- Provided material:
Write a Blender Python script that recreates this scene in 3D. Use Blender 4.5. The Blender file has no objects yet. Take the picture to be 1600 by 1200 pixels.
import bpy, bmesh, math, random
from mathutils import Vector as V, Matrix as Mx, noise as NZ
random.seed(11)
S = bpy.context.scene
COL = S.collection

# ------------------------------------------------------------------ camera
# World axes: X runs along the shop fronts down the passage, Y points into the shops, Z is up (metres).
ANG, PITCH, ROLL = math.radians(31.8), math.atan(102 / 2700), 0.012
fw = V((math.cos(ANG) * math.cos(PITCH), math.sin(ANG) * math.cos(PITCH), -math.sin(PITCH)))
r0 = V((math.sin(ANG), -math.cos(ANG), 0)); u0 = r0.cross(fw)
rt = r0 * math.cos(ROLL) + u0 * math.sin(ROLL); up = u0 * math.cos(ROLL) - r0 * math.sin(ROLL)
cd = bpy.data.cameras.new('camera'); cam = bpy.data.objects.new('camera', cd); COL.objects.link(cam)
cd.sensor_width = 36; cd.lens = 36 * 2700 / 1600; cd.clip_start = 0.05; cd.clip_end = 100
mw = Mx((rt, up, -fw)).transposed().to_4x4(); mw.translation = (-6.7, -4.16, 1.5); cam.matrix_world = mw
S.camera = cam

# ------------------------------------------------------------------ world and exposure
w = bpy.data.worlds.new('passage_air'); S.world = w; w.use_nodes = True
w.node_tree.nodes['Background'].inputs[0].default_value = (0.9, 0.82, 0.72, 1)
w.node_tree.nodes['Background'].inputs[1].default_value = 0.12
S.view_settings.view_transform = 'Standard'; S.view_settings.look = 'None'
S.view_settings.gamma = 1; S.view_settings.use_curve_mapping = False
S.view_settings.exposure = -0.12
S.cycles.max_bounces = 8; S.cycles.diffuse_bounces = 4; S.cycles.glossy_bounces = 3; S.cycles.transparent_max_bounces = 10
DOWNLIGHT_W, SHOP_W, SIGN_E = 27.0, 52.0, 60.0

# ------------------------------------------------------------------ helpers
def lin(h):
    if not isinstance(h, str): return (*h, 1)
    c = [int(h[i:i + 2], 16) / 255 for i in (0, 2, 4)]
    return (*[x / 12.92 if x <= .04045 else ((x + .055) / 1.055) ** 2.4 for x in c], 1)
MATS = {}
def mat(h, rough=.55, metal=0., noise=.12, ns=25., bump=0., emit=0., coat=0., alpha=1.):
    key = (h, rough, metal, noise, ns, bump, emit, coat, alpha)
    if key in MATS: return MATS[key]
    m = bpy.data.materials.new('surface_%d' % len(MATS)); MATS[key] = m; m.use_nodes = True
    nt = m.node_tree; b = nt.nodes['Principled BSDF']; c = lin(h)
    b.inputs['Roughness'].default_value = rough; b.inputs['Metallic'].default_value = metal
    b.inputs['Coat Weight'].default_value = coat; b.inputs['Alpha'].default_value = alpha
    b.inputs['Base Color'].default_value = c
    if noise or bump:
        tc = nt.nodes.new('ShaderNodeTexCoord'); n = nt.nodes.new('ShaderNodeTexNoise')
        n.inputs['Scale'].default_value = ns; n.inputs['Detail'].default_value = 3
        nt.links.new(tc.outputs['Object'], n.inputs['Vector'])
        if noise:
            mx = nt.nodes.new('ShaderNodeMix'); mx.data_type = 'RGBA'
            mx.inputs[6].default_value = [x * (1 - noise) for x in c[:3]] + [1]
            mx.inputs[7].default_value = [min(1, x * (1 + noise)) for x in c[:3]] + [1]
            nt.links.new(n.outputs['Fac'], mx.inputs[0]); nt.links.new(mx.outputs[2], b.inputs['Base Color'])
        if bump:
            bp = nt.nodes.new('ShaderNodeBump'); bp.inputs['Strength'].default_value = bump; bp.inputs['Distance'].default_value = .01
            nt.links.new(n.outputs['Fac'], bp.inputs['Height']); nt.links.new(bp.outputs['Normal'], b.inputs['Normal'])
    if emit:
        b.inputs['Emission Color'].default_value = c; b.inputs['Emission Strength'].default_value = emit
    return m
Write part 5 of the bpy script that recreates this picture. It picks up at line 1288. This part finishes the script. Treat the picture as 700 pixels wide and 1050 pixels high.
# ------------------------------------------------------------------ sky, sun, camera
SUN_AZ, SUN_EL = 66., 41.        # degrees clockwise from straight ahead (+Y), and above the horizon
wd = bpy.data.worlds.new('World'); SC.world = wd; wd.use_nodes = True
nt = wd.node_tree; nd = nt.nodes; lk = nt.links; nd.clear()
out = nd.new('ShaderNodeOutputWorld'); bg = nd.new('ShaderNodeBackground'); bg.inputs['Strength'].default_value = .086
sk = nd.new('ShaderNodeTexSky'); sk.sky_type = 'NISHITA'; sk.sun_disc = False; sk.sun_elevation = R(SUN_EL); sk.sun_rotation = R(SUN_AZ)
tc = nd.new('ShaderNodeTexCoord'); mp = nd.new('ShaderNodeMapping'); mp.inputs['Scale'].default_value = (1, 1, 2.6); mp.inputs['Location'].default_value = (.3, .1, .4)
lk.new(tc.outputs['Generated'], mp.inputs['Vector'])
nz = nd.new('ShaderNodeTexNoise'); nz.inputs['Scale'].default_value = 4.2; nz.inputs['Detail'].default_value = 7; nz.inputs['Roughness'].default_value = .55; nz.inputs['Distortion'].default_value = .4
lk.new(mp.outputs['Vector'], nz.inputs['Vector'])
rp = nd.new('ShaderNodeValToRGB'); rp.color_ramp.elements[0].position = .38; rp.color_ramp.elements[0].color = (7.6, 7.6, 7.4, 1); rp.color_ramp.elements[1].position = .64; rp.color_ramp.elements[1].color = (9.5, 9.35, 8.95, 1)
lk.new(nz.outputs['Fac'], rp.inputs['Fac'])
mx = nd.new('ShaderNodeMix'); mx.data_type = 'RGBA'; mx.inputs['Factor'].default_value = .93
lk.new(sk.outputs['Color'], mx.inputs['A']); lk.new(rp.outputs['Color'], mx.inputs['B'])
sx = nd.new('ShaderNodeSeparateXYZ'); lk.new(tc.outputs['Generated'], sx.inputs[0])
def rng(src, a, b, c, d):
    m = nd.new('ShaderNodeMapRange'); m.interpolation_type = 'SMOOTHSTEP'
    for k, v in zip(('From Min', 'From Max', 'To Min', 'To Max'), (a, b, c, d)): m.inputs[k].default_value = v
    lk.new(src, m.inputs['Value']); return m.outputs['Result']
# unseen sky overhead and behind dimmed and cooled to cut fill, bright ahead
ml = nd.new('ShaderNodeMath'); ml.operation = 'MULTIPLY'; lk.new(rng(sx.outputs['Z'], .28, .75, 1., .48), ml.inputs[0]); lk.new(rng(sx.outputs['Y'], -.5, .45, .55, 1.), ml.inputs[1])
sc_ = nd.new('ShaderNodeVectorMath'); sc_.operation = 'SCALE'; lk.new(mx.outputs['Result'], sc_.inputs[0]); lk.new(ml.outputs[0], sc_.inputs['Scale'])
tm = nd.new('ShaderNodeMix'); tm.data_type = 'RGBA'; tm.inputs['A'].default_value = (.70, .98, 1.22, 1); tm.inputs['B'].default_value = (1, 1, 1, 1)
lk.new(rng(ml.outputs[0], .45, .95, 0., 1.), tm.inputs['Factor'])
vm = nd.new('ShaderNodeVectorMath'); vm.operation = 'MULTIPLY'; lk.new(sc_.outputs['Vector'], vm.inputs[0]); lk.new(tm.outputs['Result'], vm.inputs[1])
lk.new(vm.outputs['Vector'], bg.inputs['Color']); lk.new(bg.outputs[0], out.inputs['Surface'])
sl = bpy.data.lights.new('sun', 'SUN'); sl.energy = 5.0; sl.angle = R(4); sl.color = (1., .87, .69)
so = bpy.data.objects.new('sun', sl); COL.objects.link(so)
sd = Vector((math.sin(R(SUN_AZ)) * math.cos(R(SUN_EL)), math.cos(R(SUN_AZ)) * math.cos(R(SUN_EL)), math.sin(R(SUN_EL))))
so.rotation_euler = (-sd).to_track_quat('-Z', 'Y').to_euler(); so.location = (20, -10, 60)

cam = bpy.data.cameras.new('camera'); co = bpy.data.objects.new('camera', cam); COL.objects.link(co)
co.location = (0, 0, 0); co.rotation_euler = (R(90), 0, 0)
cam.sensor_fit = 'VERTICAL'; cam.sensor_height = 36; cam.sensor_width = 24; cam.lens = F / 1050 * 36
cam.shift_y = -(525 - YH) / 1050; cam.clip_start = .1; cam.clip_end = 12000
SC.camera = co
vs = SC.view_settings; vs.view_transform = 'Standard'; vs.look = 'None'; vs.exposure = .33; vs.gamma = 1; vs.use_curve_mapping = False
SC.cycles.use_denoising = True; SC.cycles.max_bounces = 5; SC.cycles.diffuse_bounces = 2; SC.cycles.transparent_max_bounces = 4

- Directions:
Look at the material above and copy, word for word, its lines from the first through the one containing "COL = S.collection".

- Correct response:
Write a Blender Python script that recreates this scene in 3D. Use Blender 4.5. The Blender file has no objects yet. Take the picture to be 1600 by 1200 pixels.
import bpy, bmesh, math, random
from mathutils import Vector as V, Matrix as Mx, noise as NZ
random.seed(11)
S = bpy.context.scene
COL = S.collection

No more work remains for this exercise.